Brief: Copy all lines below containing "pixels".

Data provided:
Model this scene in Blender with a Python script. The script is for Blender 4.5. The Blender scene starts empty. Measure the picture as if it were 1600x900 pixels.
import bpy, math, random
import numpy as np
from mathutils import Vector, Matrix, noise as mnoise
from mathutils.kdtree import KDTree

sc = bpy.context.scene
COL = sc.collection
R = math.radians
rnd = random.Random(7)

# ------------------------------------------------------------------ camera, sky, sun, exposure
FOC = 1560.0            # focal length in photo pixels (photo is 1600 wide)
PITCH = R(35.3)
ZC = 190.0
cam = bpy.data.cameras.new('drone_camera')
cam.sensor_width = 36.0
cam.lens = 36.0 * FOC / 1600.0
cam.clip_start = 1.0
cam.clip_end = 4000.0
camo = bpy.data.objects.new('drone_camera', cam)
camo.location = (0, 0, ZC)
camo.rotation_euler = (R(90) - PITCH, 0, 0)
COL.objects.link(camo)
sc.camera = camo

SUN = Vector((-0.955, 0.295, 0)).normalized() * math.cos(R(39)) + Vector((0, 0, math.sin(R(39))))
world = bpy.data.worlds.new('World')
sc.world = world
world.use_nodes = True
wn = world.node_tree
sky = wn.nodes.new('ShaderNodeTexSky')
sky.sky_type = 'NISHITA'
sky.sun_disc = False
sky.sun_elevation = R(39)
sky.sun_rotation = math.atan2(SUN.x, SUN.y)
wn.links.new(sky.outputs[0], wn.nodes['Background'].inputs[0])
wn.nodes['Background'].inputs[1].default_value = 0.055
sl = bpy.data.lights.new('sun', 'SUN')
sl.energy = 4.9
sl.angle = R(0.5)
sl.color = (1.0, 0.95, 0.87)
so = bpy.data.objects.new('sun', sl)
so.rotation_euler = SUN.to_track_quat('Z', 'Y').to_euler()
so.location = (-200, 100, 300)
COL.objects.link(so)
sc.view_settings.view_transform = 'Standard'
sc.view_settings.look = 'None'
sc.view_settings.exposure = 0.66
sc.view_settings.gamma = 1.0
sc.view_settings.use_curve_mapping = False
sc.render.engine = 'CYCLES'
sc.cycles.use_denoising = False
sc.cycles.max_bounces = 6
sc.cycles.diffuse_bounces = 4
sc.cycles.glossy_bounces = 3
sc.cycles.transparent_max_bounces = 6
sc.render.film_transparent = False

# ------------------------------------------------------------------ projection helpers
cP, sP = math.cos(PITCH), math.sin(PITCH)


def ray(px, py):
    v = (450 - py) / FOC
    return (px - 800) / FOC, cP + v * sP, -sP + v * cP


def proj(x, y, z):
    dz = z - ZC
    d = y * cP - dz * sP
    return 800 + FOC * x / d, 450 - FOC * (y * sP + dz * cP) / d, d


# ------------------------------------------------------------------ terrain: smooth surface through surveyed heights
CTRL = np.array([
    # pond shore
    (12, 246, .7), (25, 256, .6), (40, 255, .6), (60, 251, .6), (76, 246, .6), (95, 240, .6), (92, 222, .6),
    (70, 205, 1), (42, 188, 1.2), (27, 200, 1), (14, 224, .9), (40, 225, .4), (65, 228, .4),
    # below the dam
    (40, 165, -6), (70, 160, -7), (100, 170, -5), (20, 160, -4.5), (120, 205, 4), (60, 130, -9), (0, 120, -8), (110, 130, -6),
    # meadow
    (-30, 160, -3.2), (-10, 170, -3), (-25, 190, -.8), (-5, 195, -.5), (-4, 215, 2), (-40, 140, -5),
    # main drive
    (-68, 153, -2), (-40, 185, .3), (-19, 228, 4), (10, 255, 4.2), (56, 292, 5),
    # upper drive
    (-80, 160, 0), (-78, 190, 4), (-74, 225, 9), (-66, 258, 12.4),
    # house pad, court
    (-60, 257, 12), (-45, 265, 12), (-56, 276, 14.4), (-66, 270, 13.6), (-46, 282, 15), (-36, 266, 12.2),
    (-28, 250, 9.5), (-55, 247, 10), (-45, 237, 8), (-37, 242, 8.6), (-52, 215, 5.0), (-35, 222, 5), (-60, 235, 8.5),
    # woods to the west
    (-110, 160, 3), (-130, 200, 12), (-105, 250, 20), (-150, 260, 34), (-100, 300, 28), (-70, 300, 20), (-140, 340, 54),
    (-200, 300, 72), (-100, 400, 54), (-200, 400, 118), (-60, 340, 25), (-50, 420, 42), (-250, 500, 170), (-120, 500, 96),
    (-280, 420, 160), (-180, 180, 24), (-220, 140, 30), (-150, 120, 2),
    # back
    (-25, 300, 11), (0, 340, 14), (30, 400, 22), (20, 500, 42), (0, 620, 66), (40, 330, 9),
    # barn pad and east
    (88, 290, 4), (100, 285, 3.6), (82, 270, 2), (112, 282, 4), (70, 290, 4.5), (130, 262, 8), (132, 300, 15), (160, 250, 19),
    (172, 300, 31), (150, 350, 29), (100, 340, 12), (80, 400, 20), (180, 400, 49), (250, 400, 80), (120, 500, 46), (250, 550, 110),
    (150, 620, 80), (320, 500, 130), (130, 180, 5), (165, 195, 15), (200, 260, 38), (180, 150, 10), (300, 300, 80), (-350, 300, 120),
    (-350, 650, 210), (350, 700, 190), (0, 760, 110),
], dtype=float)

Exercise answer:
Model this scene in Blender with a Python script. The script is for Blender 4.5. The Blender scene starts empty. Measure the picture as if it were 1600x900 pixels.
FOC = 1560.0            # focal length in photo pixels (photo is 1600 wide)